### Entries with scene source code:
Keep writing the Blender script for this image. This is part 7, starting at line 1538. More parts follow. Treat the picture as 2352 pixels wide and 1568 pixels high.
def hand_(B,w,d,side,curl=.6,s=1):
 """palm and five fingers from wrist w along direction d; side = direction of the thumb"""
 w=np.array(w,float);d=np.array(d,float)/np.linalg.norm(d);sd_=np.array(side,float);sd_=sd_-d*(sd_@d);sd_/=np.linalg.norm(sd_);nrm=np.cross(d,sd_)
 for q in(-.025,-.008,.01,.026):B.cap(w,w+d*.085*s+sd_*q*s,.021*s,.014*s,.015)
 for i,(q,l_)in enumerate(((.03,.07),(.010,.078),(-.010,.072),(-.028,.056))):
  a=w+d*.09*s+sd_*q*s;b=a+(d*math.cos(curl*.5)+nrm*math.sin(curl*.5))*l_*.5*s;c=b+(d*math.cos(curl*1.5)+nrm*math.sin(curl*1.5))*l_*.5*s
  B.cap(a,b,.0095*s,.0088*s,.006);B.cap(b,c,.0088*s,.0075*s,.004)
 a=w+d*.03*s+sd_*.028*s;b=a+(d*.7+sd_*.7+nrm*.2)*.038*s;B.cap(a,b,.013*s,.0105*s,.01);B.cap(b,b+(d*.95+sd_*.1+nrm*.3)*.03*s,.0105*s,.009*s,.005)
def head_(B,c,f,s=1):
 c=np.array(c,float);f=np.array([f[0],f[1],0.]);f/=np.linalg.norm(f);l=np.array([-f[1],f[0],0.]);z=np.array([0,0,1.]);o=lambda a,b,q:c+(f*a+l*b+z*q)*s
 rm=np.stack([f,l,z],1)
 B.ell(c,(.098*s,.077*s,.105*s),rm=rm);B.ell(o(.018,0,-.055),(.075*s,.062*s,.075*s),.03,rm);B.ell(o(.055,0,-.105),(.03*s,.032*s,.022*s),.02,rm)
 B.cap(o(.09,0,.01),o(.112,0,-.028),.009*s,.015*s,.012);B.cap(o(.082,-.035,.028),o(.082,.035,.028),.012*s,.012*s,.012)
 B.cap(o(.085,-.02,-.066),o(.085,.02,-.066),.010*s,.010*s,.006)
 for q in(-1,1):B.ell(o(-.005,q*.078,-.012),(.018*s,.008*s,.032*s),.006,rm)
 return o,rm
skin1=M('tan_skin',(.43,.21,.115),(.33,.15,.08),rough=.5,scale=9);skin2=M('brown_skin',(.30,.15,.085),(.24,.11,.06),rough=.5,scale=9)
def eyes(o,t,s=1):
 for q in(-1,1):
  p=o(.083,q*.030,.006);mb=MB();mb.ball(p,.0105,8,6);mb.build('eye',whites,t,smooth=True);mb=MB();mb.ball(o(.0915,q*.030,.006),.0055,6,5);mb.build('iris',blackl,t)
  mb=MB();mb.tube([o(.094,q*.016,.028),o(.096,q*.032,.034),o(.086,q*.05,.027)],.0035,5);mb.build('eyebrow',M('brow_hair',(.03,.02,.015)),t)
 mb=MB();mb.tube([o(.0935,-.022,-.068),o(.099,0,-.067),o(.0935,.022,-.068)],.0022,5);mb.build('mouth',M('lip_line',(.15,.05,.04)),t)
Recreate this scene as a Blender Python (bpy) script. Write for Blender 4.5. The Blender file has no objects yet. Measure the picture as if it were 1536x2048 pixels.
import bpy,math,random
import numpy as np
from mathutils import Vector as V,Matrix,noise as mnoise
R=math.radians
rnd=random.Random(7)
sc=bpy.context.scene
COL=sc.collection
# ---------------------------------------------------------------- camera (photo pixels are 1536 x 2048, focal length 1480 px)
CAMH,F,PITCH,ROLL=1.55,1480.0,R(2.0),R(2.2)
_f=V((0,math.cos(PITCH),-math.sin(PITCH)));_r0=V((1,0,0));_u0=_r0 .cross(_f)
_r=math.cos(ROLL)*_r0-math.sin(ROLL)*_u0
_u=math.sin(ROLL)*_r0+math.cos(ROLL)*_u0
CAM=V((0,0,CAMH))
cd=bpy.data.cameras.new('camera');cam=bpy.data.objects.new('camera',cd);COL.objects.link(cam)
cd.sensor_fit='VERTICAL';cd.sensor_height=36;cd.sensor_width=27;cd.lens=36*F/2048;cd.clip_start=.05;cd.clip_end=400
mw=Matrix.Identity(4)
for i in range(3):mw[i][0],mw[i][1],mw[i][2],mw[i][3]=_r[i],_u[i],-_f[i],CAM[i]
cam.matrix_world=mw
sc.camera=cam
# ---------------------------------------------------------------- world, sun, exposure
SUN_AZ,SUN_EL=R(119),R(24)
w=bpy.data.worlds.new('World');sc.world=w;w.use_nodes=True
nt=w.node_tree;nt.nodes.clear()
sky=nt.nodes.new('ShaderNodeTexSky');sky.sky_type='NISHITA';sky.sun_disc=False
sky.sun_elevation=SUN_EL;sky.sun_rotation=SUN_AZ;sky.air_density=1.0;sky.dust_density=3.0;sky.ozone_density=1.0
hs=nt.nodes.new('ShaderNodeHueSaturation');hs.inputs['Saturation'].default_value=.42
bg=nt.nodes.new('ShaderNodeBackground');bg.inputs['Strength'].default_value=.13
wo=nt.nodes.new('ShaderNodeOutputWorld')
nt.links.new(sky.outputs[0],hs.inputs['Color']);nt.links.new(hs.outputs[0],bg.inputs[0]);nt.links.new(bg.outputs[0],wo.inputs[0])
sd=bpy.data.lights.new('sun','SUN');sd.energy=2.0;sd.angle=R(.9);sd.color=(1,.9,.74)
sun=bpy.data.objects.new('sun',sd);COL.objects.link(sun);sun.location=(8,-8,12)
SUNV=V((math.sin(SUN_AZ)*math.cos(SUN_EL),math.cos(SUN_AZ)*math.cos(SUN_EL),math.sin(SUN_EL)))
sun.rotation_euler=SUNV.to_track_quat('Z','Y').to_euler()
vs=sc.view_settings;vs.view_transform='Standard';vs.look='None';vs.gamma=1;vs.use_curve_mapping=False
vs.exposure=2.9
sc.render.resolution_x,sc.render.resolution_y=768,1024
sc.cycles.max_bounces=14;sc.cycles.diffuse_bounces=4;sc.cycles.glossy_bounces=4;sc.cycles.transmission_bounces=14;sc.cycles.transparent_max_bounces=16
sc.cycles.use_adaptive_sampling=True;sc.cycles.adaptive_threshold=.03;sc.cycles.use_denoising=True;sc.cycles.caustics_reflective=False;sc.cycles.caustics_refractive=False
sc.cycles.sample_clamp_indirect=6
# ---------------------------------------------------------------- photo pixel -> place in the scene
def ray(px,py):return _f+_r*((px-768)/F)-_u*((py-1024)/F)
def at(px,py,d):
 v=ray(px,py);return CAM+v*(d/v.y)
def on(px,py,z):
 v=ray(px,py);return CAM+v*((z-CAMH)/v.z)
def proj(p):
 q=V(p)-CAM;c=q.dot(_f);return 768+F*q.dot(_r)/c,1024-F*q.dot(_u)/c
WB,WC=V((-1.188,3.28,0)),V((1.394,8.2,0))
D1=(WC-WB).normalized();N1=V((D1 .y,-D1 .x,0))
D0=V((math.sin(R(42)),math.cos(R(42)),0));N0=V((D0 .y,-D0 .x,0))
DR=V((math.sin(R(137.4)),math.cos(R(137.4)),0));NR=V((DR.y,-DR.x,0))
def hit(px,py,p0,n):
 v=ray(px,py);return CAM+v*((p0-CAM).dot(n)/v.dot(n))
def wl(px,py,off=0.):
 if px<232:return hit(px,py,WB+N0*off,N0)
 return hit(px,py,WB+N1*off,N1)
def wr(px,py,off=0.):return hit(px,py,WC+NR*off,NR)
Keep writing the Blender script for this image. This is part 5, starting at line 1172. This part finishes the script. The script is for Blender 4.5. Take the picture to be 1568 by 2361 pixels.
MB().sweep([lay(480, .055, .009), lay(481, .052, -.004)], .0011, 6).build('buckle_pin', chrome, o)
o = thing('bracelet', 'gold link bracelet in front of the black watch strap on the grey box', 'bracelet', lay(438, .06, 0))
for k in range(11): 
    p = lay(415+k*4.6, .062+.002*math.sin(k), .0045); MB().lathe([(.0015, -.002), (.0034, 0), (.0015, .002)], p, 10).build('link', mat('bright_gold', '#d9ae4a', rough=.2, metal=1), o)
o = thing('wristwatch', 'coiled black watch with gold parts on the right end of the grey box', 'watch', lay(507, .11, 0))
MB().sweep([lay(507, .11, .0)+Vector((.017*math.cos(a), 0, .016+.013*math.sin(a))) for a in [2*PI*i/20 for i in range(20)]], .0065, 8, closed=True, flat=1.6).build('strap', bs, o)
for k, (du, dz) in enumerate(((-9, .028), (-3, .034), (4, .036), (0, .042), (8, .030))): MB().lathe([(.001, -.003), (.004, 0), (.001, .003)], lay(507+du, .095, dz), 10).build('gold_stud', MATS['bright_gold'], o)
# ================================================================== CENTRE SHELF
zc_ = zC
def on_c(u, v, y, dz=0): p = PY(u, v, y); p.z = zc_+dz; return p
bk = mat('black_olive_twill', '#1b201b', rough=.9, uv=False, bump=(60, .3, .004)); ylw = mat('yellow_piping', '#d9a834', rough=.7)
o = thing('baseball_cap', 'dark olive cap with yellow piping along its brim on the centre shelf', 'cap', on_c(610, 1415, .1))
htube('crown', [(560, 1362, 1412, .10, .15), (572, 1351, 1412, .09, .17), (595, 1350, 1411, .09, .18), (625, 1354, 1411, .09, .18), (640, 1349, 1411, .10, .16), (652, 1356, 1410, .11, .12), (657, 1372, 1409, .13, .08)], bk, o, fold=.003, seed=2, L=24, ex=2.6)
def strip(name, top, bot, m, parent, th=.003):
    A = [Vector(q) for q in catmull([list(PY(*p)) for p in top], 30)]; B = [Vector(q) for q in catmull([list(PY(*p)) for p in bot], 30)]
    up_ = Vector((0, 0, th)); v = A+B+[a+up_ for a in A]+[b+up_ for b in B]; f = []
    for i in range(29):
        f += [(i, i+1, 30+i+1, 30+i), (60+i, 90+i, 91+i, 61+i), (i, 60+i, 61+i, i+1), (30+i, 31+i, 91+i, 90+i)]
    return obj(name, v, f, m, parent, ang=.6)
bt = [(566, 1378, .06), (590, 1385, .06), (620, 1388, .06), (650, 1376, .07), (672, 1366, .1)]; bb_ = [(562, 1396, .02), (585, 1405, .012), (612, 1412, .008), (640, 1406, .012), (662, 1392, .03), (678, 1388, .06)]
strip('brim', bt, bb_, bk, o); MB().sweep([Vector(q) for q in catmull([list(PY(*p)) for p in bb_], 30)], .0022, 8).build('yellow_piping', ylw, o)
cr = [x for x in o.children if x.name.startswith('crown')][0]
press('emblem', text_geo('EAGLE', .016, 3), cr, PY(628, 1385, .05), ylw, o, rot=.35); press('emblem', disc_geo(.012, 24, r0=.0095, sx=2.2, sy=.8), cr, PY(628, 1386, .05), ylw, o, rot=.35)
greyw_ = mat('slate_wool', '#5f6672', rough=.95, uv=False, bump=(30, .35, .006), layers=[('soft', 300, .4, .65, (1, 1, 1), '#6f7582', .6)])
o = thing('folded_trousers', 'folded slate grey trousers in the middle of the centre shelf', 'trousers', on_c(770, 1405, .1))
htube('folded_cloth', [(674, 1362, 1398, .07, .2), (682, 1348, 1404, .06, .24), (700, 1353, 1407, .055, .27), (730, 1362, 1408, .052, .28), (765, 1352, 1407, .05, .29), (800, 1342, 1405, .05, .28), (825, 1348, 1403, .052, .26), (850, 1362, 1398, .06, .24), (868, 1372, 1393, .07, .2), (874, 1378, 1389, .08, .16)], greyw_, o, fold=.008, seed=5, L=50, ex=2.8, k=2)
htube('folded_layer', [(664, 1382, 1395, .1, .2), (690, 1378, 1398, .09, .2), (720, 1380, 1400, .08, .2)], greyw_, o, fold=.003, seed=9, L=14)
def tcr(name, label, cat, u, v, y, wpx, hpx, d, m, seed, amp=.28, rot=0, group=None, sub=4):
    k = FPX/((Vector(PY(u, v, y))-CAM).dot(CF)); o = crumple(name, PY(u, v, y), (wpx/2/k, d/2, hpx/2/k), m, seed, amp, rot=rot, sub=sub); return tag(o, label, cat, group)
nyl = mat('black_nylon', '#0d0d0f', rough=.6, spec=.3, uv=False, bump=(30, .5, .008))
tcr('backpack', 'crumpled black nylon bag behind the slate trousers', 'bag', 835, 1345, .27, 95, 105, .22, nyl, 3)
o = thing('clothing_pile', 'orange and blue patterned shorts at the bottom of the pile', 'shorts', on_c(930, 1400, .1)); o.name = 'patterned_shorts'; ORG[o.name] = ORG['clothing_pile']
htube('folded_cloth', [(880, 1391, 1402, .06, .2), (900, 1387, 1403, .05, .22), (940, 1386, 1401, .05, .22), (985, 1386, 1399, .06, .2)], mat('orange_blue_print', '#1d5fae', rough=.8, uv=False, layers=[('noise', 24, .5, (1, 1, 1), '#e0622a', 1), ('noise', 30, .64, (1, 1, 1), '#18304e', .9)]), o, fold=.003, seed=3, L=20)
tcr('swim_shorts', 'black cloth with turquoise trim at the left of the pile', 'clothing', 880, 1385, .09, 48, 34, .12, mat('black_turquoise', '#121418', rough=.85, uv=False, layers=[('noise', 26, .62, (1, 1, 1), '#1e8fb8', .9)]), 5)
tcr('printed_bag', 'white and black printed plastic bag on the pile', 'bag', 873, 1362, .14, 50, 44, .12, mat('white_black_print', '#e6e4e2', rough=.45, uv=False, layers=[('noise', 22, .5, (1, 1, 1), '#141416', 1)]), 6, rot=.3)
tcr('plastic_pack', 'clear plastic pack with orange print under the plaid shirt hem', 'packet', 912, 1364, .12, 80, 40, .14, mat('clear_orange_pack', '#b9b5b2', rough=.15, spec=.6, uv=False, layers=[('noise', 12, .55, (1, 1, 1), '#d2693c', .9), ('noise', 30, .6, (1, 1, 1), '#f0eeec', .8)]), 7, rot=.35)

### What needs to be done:
Check each line of the entries above, and show every one holding the word "writing".

### Response to the exercise:
Keep writing the Blender script for this image. This is part 7, starting at line 1538. More parts follow. Treat the picture as 2352 pixels wide and 1568 pixels high.
Keep writing the Blender script for this image. This is part 5, starting at line 1172. This part finishes the script. The script is for Blender 4.5. Take the picture to be 1568 by 2361 pixels.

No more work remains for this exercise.